Released: April 18, 2013 (“J.C.M.”)
“J.C. MacPherson J.A.”
“I agree. J. MacFarland J.A.”
“I agree. S.E. Pepall J.A.”
[^1]: During the appeal hearing, for the first time, an issue arose about whether the appellant had been convicted of one or two charges of theft under $5000. The trial judge’s reasons are clear: he found the appellant guilty of theft of a Ford Taurus (count 1) and theft of a Plymouth Breeze (count 6). However, when the trial judge endorsed the information, he marked “not guilty” and “dismissed” for count 1. Similarly, the probation order signed by the trial judge records one conviction for theft, not two.
The court received further submissions on this issue from counsel following the hearing, which I have considered. Both counsel discussed several issues, including the powers of a trial judge and this court to address an apparent inconsistency between a result articulated in reasons for judgment and a different endorsement on the information.
In the end, I am inclined to agree with this observation and suggestion from the Crown’s supplementary factum:
Some of these questions turn out to be surprisingly complicated, and the Crown questions whether this is the appropriate case to resolve them. There seems to be a lack of appellate decisions that speak clearly to this situation, and the problem in this case arises in relation to quite minor charges in the prosecution of a young person.
In the particular circumstances of this case, the Crown would be content if this Court’s judgment and order simply stated that the appeal is allowed and a new trial ordered on counts 3 and 4....
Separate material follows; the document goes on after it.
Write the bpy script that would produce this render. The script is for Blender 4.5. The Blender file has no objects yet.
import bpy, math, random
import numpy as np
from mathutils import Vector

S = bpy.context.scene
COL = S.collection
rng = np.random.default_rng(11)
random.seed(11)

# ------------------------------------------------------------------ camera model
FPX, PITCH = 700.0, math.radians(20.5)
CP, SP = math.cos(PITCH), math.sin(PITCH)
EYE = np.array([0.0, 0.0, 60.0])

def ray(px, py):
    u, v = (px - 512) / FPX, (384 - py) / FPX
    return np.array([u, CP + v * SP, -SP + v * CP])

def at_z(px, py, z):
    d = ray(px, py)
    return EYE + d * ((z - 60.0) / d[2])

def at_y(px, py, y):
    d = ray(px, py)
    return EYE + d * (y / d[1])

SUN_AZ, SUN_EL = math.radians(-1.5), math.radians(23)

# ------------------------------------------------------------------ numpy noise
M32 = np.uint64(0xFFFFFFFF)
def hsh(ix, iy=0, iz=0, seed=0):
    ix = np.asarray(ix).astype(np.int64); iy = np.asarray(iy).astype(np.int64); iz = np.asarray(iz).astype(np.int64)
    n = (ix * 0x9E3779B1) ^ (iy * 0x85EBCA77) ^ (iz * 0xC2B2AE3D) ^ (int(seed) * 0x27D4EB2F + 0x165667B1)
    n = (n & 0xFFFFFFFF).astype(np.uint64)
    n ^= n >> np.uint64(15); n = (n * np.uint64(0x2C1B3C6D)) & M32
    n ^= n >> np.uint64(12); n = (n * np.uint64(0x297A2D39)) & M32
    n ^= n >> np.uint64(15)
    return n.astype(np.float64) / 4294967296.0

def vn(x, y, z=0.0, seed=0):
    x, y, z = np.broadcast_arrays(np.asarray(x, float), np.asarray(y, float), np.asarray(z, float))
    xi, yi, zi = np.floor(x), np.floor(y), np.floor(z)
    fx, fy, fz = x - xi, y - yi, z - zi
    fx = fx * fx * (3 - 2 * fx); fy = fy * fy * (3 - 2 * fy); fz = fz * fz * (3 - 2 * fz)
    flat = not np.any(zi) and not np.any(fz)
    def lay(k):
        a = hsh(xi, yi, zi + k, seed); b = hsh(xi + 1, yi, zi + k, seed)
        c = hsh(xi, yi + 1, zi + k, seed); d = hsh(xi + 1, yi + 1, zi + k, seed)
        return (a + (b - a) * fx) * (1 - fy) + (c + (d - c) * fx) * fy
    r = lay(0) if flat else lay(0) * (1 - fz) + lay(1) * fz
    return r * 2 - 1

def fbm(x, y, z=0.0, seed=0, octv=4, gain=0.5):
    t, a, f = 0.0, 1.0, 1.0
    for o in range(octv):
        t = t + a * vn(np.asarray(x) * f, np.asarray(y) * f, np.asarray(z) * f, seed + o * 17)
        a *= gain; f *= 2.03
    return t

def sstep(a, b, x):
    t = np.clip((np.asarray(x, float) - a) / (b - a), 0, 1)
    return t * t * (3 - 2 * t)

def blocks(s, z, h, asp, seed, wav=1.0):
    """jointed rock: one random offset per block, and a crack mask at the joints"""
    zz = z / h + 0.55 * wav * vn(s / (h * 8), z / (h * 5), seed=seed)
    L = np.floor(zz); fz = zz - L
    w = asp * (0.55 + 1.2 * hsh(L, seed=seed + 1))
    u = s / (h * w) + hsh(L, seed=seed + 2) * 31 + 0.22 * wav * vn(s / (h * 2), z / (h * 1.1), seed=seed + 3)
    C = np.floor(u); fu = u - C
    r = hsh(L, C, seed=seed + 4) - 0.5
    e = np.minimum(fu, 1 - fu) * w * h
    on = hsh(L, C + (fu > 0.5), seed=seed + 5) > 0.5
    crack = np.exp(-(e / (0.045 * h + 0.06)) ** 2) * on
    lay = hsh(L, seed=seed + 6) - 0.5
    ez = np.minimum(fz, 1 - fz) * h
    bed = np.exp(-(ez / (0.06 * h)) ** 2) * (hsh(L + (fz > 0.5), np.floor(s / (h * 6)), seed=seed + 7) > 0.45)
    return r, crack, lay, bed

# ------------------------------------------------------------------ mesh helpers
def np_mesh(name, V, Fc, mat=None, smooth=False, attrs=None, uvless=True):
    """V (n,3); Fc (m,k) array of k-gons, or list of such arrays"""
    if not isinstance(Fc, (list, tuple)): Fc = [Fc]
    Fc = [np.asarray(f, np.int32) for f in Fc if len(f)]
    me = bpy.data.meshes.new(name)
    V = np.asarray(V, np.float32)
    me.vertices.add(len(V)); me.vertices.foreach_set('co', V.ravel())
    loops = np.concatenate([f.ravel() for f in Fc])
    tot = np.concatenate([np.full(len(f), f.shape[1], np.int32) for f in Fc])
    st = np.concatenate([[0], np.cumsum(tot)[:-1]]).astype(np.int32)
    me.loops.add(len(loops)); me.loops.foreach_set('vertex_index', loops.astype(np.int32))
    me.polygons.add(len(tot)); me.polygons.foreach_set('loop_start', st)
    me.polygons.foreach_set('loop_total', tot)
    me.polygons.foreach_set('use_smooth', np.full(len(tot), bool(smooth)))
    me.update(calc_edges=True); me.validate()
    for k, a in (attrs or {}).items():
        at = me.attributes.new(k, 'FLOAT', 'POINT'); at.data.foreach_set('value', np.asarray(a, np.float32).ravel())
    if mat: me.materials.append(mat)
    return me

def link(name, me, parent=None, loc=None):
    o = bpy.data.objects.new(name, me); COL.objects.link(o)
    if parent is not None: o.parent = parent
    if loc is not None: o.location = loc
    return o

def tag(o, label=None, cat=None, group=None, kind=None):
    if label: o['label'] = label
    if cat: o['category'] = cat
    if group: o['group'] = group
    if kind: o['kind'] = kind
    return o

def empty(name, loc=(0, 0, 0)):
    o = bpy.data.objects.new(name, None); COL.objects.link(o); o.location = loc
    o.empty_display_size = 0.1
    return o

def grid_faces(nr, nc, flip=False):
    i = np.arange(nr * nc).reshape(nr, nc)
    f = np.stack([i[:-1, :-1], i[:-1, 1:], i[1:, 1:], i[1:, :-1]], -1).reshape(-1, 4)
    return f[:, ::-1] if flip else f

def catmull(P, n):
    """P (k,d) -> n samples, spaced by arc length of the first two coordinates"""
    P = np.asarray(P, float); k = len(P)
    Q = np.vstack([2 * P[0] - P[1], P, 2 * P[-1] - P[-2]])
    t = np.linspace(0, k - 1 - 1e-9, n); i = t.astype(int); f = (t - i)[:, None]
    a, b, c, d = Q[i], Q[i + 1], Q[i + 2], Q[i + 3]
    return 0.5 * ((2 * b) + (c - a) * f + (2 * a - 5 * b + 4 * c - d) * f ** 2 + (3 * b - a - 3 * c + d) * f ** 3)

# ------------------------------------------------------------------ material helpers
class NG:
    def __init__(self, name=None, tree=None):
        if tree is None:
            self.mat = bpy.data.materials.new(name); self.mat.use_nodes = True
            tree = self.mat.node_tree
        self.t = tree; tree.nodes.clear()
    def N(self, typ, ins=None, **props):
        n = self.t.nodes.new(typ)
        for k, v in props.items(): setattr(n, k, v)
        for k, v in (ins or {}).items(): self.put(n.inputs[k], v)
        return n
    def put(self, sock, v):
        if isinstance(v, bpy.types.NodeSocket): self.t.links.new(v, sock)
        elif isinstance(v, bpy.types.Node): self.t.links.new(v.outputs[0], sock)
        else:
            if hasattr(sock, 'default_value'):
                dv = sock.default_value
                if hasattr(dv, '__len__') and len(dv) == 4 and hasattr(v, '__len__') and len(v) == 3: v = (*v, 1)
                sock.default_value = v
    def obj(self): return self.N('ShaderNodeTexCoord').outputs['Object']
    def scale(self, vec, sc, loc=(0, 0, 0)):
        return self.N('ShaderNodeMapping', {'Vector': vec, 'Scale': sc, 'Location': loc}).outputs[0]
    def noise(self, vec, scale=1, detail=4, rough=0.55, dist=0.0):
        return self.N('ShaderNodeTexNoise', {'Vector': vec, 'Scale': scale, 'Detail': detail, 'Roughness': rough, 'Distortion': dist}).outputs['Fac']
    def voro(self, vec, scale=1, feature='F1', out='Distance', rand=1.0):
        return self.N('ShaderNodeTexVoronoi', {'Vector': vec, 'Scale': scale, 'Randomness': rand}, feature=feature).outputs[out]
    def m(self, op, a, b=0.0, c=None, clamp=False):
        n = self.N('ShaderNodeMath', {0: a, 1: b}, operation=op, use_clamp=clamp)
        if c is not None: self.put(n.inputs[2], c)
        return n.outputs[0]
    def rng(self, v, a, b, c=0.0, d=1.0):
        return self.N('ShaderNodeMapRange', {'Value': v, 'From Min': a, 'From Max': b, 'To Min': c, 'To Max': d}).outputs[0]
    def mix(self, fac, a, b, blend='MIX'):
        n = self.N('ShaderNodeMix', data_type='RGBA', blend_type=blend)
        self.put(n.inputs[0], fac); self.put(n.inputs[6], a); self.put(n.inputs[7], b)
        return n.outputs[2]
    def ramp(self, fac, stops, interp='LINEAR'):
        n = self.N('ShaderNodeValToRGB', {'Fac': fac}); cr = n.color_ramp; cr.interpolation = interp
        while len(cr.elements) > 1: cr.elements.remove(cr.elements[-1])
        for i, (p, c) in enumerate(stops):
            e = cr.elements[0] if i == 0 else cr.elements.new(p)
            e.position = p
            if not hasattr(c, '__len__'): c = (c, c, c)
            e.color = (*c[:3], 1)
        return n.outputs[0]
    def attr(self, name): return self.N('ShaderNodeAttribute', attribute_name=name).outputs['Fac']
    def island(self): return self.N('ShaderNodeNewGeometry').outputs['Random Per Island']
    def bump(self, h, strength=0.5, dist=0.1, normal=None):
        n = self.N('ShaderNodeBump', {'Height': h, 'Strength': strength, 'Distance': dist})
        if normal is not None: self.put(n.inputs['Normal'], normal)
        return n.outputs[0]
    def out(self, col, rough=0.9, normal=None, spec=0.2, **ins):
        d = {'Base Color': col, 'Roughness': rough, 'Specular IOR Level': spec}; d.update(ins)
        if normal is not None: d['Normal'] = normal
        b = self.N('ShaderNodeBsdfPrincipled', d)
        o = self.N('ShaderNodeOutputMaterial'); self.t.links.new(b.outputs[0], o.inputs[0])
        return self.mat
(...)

I am also sympathetic to the appellant’s submission:
In the case at bar, the apparent error in the recording of the verdict, that is by dropping one conviction for theft, was not identified until March 1, 2013 during the appeal hearing. The appellant by this time has long (and uneventfully) served his 18 month probationary sentence and fulfilled his hours of service.
Accordingly, without venturing onto the terrain of the remedial powers of a trial judge or this court in respect of an error made in a judge-alone trial in endorsing the information, I would affirm that the appellant in this case remains convicted of only one count of theft under $5000.